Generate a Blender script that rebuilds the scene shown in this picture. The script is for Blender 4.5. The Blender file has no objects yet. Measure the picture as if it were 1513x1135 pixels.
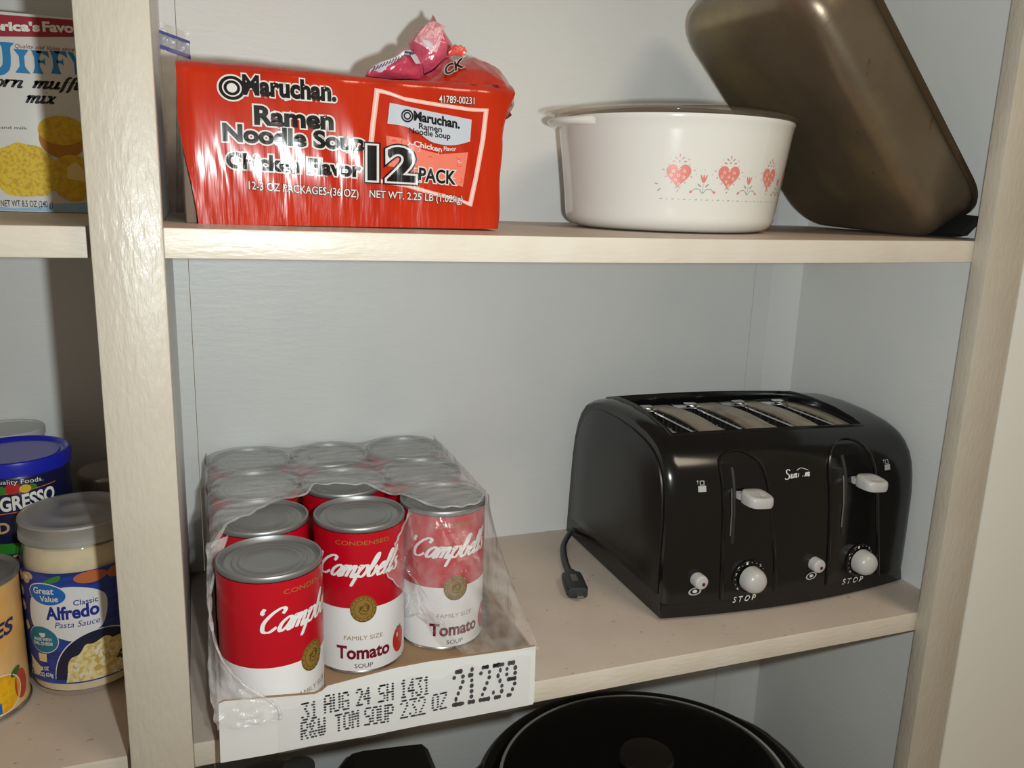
import bpy, bmesh, math, random
from mathutils import Vector, Matrix, noise
from mathutils.geometry import tessellate_polygon
PI = math.pi
random.seed(7)
scene = bpy.context.scene
COL = scene.collection

# ------------------------------------------------------------ camera
cam_d = bpy.data.cameras.new('camera')
cam = bpy.data.objects.new('camera', cam_d); COL.objects.link(cam)
_r = Vector((0.93804047, -0.34494152, 0.03309721))
_u = Vector((0.04683922, 0.22084848, 0.97418275))
_f = Vector((0.34334555, 0.9122726, -0.22332161))
CAM = Vector((0.01922593, -0.57066109, 0.39368978))
cam.matrix_world = Matrix(((_r.x, _u.x, -_f.x, CAM.x), (_r.y, _u.y, -_f.y, CAM.y), (_r.z, _u.z, -_f.z, CAM.z), (0, 0, 0, 1)))
cam_d.sensor_fit = 'HORIZONTAL'; cam_d.sensor_width = 36.0
cam_d.lens = 1240.467 / 1513 * 36.0
cam_d.clip_start = 0.01
scene.camera = cam

# ------------------------------------------------------------ light and exposure
world = bpy.data.worlds.new('room'); scene.world = world; world.use_nodes = True
world.node_tree.nodes['Background'].inputs[0].default_value = (1.0, 0.80, 0.56, 1)
world.node_tree.nodes['Background'].inputs[1].default_value = 0.19
# the phone's flash, a hand's width right of the lens
fl_d = bpy.data.lights.new('phone_flash', 'SPOT'); fl = bpy.data.objects.new('phone_flash', fl_d); COL.objects.link(fl)
fl.location = (0.080, -0.530, 0.388)
fl_d.energy = 13.2; fl_d.color = (0.93, 1.0, 1.0); fl_d.shadow_soft_size = 0.008
fl_d.spot_size = math.radians(165); fl_d.spot_blend = 1.0
fl.rotation_euler = (Vector((0.50, 0.2, 0.33)) - fl.location).to_track_quat('-Z', 'Y').to_euler()
# the room's ceiling lamp, behind and to the right of the photographer
cl_d = bpy.data.lights.new('ceiling_lamp', 'AREA'); cl = bpy.data.objects.new('ceiling_lamp', cl_d); COL.objects.link(cl)
cl.location = (0.95, -1.25, 1.75); cl_d.shape = 'DISK'; cl_d.size = 0.7
cl_d.energy = 11.0; cl_d.color = (1.0, 0.84, 0.64)
cl.rotation_euler = (Vector((0.4, 0.0, 0.3)) - cl.location).to_track_quat('-Z', 'Y').to_euler()
vs = scene.view_settings
vs.view_transform = 'Standard'; vs.look = 'None'; vs.gamma = 1.0; vs.exposure = 0.0; vs.use_curve_mapping = False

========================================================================

- _EXERCISE_: Pictures stay out. Print the data exactly, from its first line through the line containing "scene.camera = cam".

- _ANSWER TO THE EXERCISE_:
Generate a Blender script that rebuilds the scene shown in this picture. The script is for Blender 4.5. The Blender file has no objects yet. Measure the picture as if it were 1513x1135 pixels.
import bpy, bmesh, math, random
from mathutils import Vector, Matrix, noise
from mathutils.geometry import tessellate_polygon
PI = math.pi
random.seed(7)
scene = bpy.context.scene
COL = scene.collection

# ------------------------------------------------------------ camera
cam_d = bpy.data.cameras.new('camera')
cam = bpy.data.objects.new('camera', cam_d); COL.objects.link(cam)
_r = Vector((0.93804047, -0.34494152, 0.03309721))
_u = Vector((0.04683922, 0.22084848, 0.97418275))
_f = Vector((0.34334555, 0.9122726, -0.22332161))
CAM = Vector((0.01922593, -0.57066109, 0.39368978))
cam.matrix_world = Matrix(((_r.x, _u.x, -_f.x, CAM.x), (_r.y, _u.y, -_f.y, CAM.y), (_r.z, _u.z, -_f.z, CAM.z), (0, 0, 0, 1)))
cam_d.sensor_fit = 'HORIZONTAL'; cam_d.sensor_width = 36.0
cam_d.lens = 1240.467 / 1513 * 36.0
cam_d.clip_start = 0.01
scene.camera = cam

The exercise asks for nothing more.